Monkland community centre is a hidden gem

Many people don’t know about this centre in N.D.G. that offers low-cost sports programs, tutoring, party rental spaces and more



Nestled in the heart of N.D.G., between Concordia University’s Loyola campus and the strip of trendy restaurants on Monkland Ave., is a large but seemingly unknown hub for social, cultural and sporting events. The Monkland Community Center offers several inexpensive services, programs and activities throughout the year.

From noon to 5 p.m. on Aug. 26, the centre will be hosting an open house to inform the public about its services. The event will feature food, music and a magic show for kids. Visitors will be able to check out information booths and watch demonstrations that will preview the upcoming fall schedule of events, services and sports programs. Some of these include martial arts, yoga, dance and a sneak peek at the community centre’s annual Halloween Haunted House.

While its complete fall schedule has yet to be released, a new dance class and math tutorial service have been confirmed. Break City is a youth break-dancing class, while Mathorium is a tutoring service that has been available all summer, but will be fully launched in September. Tutorials will be held on Mondays and Thursdays from 4 p.m. to 6 p.m. for $80 per month and the first month will be free.

The centre also offers ongoing martial arts, yoga and dance classes for members of all ages. The Montreal Kendo Club teaches Kendo lessons on Mondays, Wednesdays and Fridays from 6 p.m. to 8 p.m. for $40 per month or $350 per year. Kendo is a Japanese form of fencing with two-handed swords.

Karate lessons are taught to those aged 7 and up on Tuesdays and Thursdays from 6 p.m. to 8 p.m. or on Saturdays from 8:30 a.m. to 10:30 a.m. for $30 per month. Tai-Chi is taught on Tuesdays from 7 p.m. to 8 p.m. or Saturdays from 3 p.m. to 4 p.m.

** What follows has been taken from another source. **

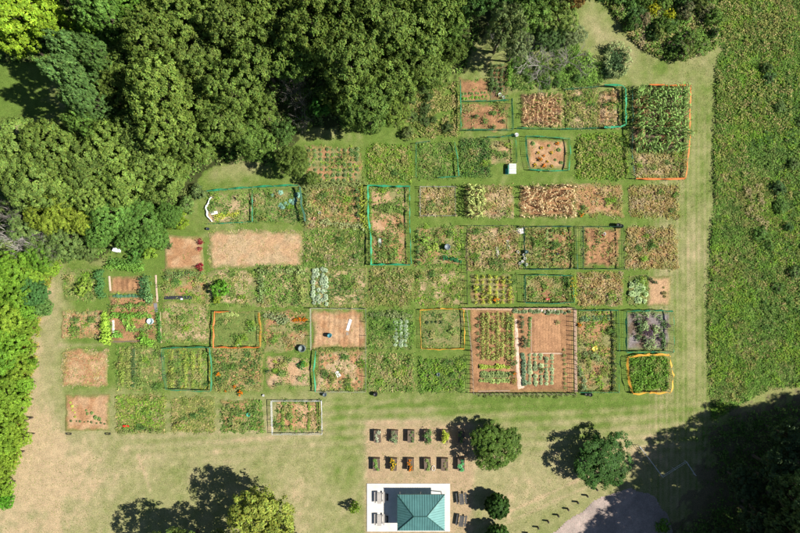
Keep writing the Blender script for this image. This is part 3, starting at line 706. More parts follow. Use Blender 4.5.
for x, y, s, c in ((425,240,1.7,(.20,.33,.05)), (428,249,1.3,(.25,.37,.06)), (435,247,1.1,(.28,.38,.06)), (424,254,1.2,(.16,.25,.05)), (458,244,1.1,(.25,.33,.06)), (426,227,1.1,(.20,.33,.04))):
    plant('bushy_plant', x, y, {240: 'large bright bush beside the grey barrel plot fence', 249: 'middle sized bright bush below the largest one', 247: 'yellow green bush nearest the grey barrel on its left', 254: 'darker bush at the lower end of the bright bush cluster', 244: 'yellow green bush right of the grey barrel', 227: 'small bright bush on the path above the grey barrel plot'}[y], None, s, c, .1)
row('tomato_plant', (444, 258), (460, 261), 6, 'dark green kale plant in the dense row below the grey barrel', 'kale plants below the barrel', .62, (.03, .17, .06), .6)
row('tomato_plant', (417, 232), (418, 262), 7, 'dark plant along the left fence of the barrel plot', 'dark plants along the left fence', .6, DGc, .5)
for x, y, s in ((476,117,1.5),(503,110,1.2),(503,122,1.1),(493,128,1.1),(473,129,1.2)):
    plant('tomato_plant', x, y, {117: 'largest dark bush in the brown plot near the top', 110: 'upper right dark bush in the brown plot near the top', 122: 'dark bush just below the upper right one', 128: 'dark bush at the lower middle edge of the brown plot', 129: 'green bush in the lower left corner of the brown plot'}[y], None, s*.6, DGc if y != 129 else CG, .1)
row('leafy_plant', (463, 94), (485, 93), 8, 'small seedling in the upper cross row of the shaded plot', 'seedlings in the shaded plot', .6, CG, .5)
row('leafy_plant', (463, 99), (486, 97), 8, 'small seedling in the lower cross row of the shaded plot', 'seedlings in the lower shaded row', .6, BG, .5)
for j in range(3): row('tomato_plant', (491 + j*5, 66), (491 + j*5, 90), 6, 'dark upright plant in the shaded rows at the wood edge', 'dark plants in the shaded rows', .7, (.09, .15, .05), .5)
row('tomato_plant', (510, 68), (508, 84), 4, 'tall green plant at the right of the shaded rows', 'tall plants by the shaded rows', .8, BG, .7)
for x, y, k in ((533,144,0),(541,148,1),(549,146,0),(557,144,2),(538,153,1),(544,156,2),(551,153,1),(559,150,0),(540,160,2),(547,162,1),(555,160,0),(535,165,1),(544,166,2),(552,166,1),(561,163,0),(540,170,0)):
    if k == 0: plant('leafy_plant', x, y, 'plain green plant among the orange flowers of the bare netted plot', 'green plants among the flowers', .8, CG, .3)
    if k == 1: plant('yellow_flower_plant', x, y, 'yellow flowering plant in the bare teal netted plot', 'yellow flowers in the bare netted plot', .85, (1, 1, 1), .3)
    if k == 2: plant('marigold_plant', x, y, 'orange flowering plant in the bare teal netted plot', 'orange flowers in the bare netted plot', .85, (1, 1, 1), .3)
plant('marigold_plant', 581, 215, 'orange flower clump on the path right of the fallen corn', None, 1.5, (1,1,1), 0)
plant('bushy_plant', 582, 207, 'dark bush just above the orange flower clump', None, .9, DGc, 0)
row('marigold_plant', (294, 320), (306, 319), 5, 'orange marigold in the short flower strip beside the bare barrel plot', 'marigolds in the flower strip', .95, (1,1,1), .5)
for x, y, l in ((219,374,'large orange marigold in the left of the weedy marigold plot'), (241,392,'orange marigold at the lower edge of the marigold plot'), (235,386,'small orange marigold above the lower edge one'), (495,299,'orange flower clump at the foot of the yellow green rows'), (579,325,'orange flower clump at the left edge of the long right plot'), (514,373,'orange flower in the large garden beside the olive bush'), (563,233,'orange flower at the top of the wide row plot'), (226,391,'small orange marigold near the lower left corner')):
    plant('marigold_plant', x, y, l, None, 1.25 if x in (219, 241, 495) else .8, (1,1,1), 0)
row('yellow_flower_plant', (572, 279), (573, 296), 6, 'yellow and green plant on the path right of the dark teal net', 'yellow plants right of the teal net', .8, (1,1,1), .5)
row('bushy_plant', (574, 277), (575, 300), 7, 'bright green plant on the path right of the dark teal net', 'bright plants right of the teal net', .7, LM, .5)
for i, (x, y, l) in enumerate(((201,242,'dark red plant at the top right of the bare tan plot'), (200,249,'small dark red plant below the topmost one'), (200,267,'largest crimson plant by the lower right corner of the bare tan plot'))):
    plant('amaranth_plant', x, y, l, None, (.7, .55, 1.0)[i], (.20, .01, .025), 0)
for j, (x0, x1) in enumerate(((167, 203), (166, 200))): row('bushy_plant', (x0, 273 + j*4), (x1, 272 + j*3), 10, 'green plant in the double row below the bare tan plot', 'plants below the bare tan plot', .8, (.15, .23, .07), .9)
# lush vegetable plot
row('bushy_plant', (110, 266), (142, 268), 12, 'bright leafy plant in the hedge above the bare brown bed', 'plants above the bare brown bed', 1.25, (.13, .26, .04), 1.2)
row('bushy_plant', (112, 262), (140, 263), 9, 'green plant in the back hedge near the white chair', 'plants in the back hedge', 1.2, (.10, .21, .04), 1.0)
row('tomato_plant', (101, 272), (102, 296), 8, 'dark green shrub in the tall row left of the brown bed', 'dark plants left of the brown bed', 1.05, (.07, .17, .05), 1.0)
row('leafy_plant', (114, 296), (137, 296), 14, 'blue green plant in the neat row at the foot of the brown bed', 'blue green row plants', .65, (.09, .20, .11), .3)
row('bushy_plant', (147, 278), (150, 302), 8, 'bluish leafy plant in the row right of the brown bed', 'plants right of the brown bed', 1.1, (.12, .24, .08), .8)
row('tomato_plant', (143, 280), (144, 296), 4, 'dark leafy plant against the right edge of the brown bed', 'dark plants at the bed edge', .9, (.04, .11, .04), .5)
row('bushy_plant', (115, 306), (147, 305), 10, 'leafy plant in the row between brown bed and vegetable plot', 'plants between bed and vegetables', .95, (.14, .24, .05), 1.0)
row('bushy_plant', (112, 314), (150, 316), 13, 'bright plant in the top row of the vegetable plot', 'plants in the top vegetable row', 1.1, (.13, .28, .04), .8)
row('tomato_plant', (106, 314), (108, 340), 9, 'lime green plant in the tall column left of the white plank', 'lime plants left of the plank', 1.1, (.27, .42, .05), .7)
row('bushy_plant', (125, 320), (132, 327), 4, 'bright sprawling squash plant in the middle of the vegetable plot', 'squash plants in the vegetable plot', 1.2, (.2, .36, .06), 1.2)
row('bushy_plant', (116, 335), (121, 335), 3, 'bright bush under the white plank', 'bushes under the plank', 1.0, (.14, .3, .05), .6)
row('bushy_plant', (143, 336), (150, 345), 6, 'bright bush at the lower right corner of the vegetable plot', 'bushes at the lower right corner', 1.3, (.16, .32, .04), 1.6)
row('leafy_plant', (127, 330), (147, 329), 8, 'small plant in the lower soil rows of the vegetable plot', 'small plants in the lower rows', .6, CG, .5)
row('bean_plant', (159, 314), (160, 341), 12, 'dark green plant in the narrow strip along the plank walk', 'plants in the narrow green strip', .95, (.08, .2, .04), .4)
row('bushy_plant', (137, 346), (162, 347), 9, 'leafy bush between the vegetable plot and the upright rows', 'bushes above the upright rows', .9, (.2, .29, .06), 1.0)
for x, c, l in ((122.5, (.24, .33, .06), 'lime plant in the left upright row'), (134, (.07, .13, .05), 'dark plant in the second upright row'), (129, (.26, .30, .08), 'pale plant in the thin middle row'), (141, (.19, .27, .07), 'plant in the right upright row')):
    row('bushy_plant', (x, 350), (x, 385), 10, l, l.replace(' plant', ' plants'), .75, c, .4)
for j, x in enumerate((172, 179, 186, 193, 200)):
    row('bean_plant', (x, 352), (x, 386), 11, ['yellow green plant in the thin rows of the green netted plot', 'dark plant in the thin rows of the green netted plot'][j == 1], ['yellow green plants in thin rows', 'dark plants in thin rows'][j == 1], .8, [(.28, .34, .07), (.08, .14, .04)][j == 1], .4)
row('bushy_plant', (262, 270), (305, 272), 12, 'sprawling pale plant in the top of the dense pale plot', 'sprawling plants at the top', 1.1, (.22, .28, .10), 2)
row('bushy_plant', (298, 276), (303, 302), 9, 'sprawling pale plant at the right of the dense pale plot', 'sprawling plants at the right', 1.0, (.24, .29, .08), 1.6)
row('bushy_plant', (260, 276), (262, 302), 8, 'sprawling green plant at the left of the dense pale plot', 'sprawling plants at the left', 1.0, (.18, .26, .09), 1.6)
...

If you hang around the centre long enough, you’re bound to run into Lerry Williams, the Director of the Sharkx Basketball Program, which teaches boys and girls aged 5-14 in three, 16-week sessions in the fall, winter and summer. The cost is $150 per session.

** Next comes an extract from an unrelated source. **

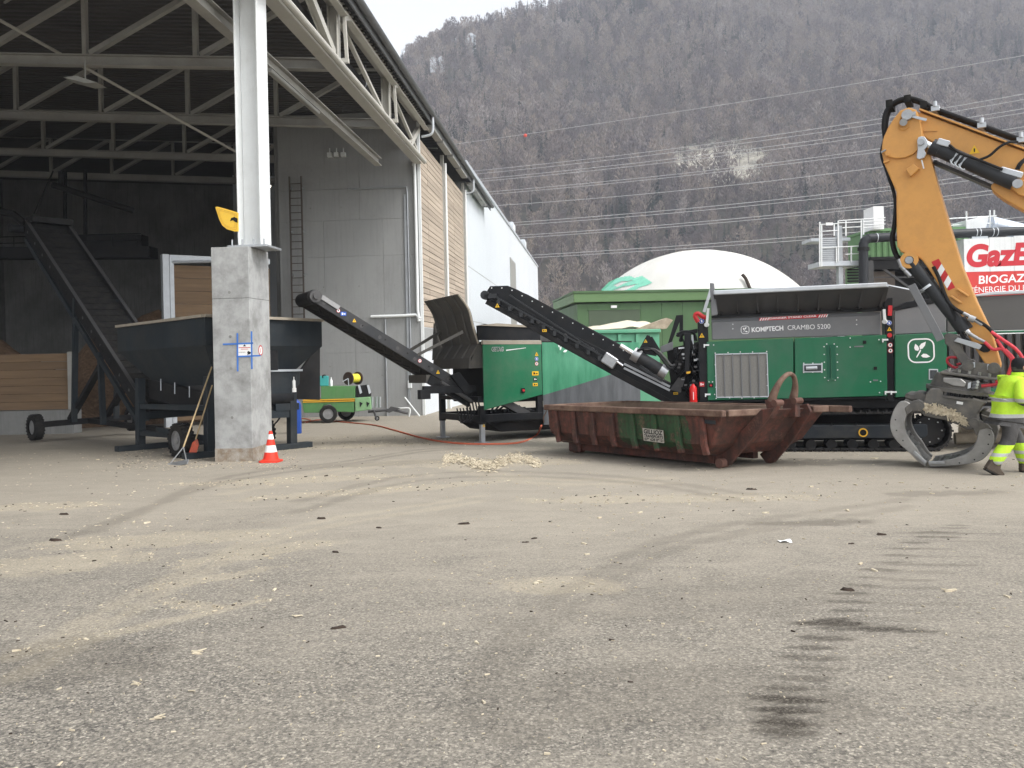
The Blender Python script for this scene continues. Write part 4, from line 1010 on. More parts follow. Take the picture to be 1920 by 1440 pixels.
MB().tube([gp(-30,392,31),gp(5,397,31),gp(25,402,31),gp(45,418,31)],.14,8).build('pipe', 'black_matt', a2)
# ------------------------------------------------------------------ shovel and scraper leaning by the pillar
def tool(label, foot, topp, Yf, Yt, kind):
    f_, t_ = gnd(*foot), at(topp[0], topp[1], Yt); fr = Fr(f_, 0, False); r = empty('shovel' if kind else 'scraper', fr, label, 'tool')
    t_ = t_ - f_; dr = t_.normalized()
    side = Vector((0.8,-.45,.1)).normalized(); side = (side - dr*side.dot(dr)).normalized(); nn = dr.cross(side)
    s0 = dr*.42 if kind else dr*.40
    MB().tube([s0, s0+(t_-s0)*.5, t_], .017, 8).build('handle', 'handle_wood', r, smooth=60)
    if kind:
        mb = MB(); pts = [(-.02,.44),(.03,.42),(.11,.33),(.12,.08),(.09,.0),(-.09,.0),(-.12,.08),(-.11,.33),(-.03,.42)]
        vs = [side*a + dr*b + nn*(.03-.25*a*a*8*.2) for a, b in pts]; vs2 = [v_+nn*.008 for v_ in vs]; n = len(vs)
        mb.add(vs+vs2, [tuple(range(n)), tuple(range(2*n-1,n-1,-1))]+[(i,i+n,(i+1)%n+n,(i+1)%n) for i in range(n)]); mb.build('blade', 'shovel_red', r)
    else:
        mb = MB(); mb.bar(s0, side*-.26+dr*.03, .02, .02).bar(s0, side*.26+dr*.03, .02, .02); mb.build('fork', 'bright_steel', r)
        MB().bar(side*-.30+dr*.03, side*.30+dr*.03, .10, .015, tuple(nn)).build('blade', 'bright_steel', r)
tool('wooden-handled scraper with a wide steel blade leaning left of the pillar', (332,872), (397,688), 0, 17.2, 0)
tool('wooden-handled shovel with an orange red blade beside the pillar', (356,860), (398,722), 0, 17.3, 1)
# ------------------------------------------------------------------ green screening machine with its rear conveyor
GT = Fr(gnd(905, 831), 30)
gm = empty('screening_machine', GT, 'green and black screening machine with raised grey rear hood', 'machine')
WID = 2.35
xA, zA = GT.py(904,646); xB, zB = GT.py(1013,645); _, zC = GT.py(1013,740); _, zD = GT.py(904,769)
MB().prism([(xA,zA),(xB,zB),(xB,zC),(xA,zD)], -.05, 0.0).build('side_panel', 'getag_green', gm, bevel=.012)
MB().box(xA,xB,-.055,.05,zA+.004,zA+.10).build('dusty_ledge', 'rim_dusty', gm)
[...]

Williams says the program goes beyond teaching the kids how to play basketball; they also learn valuable life skills. “Our programs and camps are very structured; kids learn about respect, leadership, discipline and how to work together,” Williams says.

The upcoming season will introduce a house league that will split members into two teams: practices and games will take place on Saturdays from 1 p.m. to 6 p.m. for those 8-12, and on Sundays from 1 p.m. to 6 p.m. for those 5-7. On both days, there will be 25 minutes of skills training, which includes everything from dribbling techniques to footwork as well as an hour-long game against another team.

Recently, the Sharkx program received a donation from its main sponsor, Stelpro electrical heating company. The program’s young members were honoured during an event with snacks and games. They also received a donation from another one of its sponsors, Realty SBK.

In addition to the Sharkx basketball program, Williams runs a summer basketball camp, as well as regular school break camps in winter and at spring break. Activities include swimming, outdoor games, arts and crafts, bowling, trips to the Montreal Science Centre, treasure hunts, hip-hop classes and more.

Williams encourages his students to volunteer and he accompanies them as they go door-to-door to collect food and clothes for organizations like N.D.G. Food Depot, Chez Doris, Project Chance and Heads & Hands.

“We’re very fortunate to have what we have, but just by looking around the world, we can see that other countries are not as fortunate, so it’s important to teach the kids that they need to give back to their communities,” Williams says.

The centre also offers three spaces available for rent, including the gymnasium and two meeting rooms. Each space comes with tables and chairs, as well as access to a kitchen. The spaces accommodate large groups, making them ideal for birthday parties, showers or other events.

Established in 1988, the Monkland Community Centre is funded solely by revenue generated by its services, programs and rental of its gym and other rooms. The centre also provides support through fundraisers and food drives for organizations like Make A Wish Foundation, Transition Auberge, Elizabeth House, N.D.G. Food Depot, and more.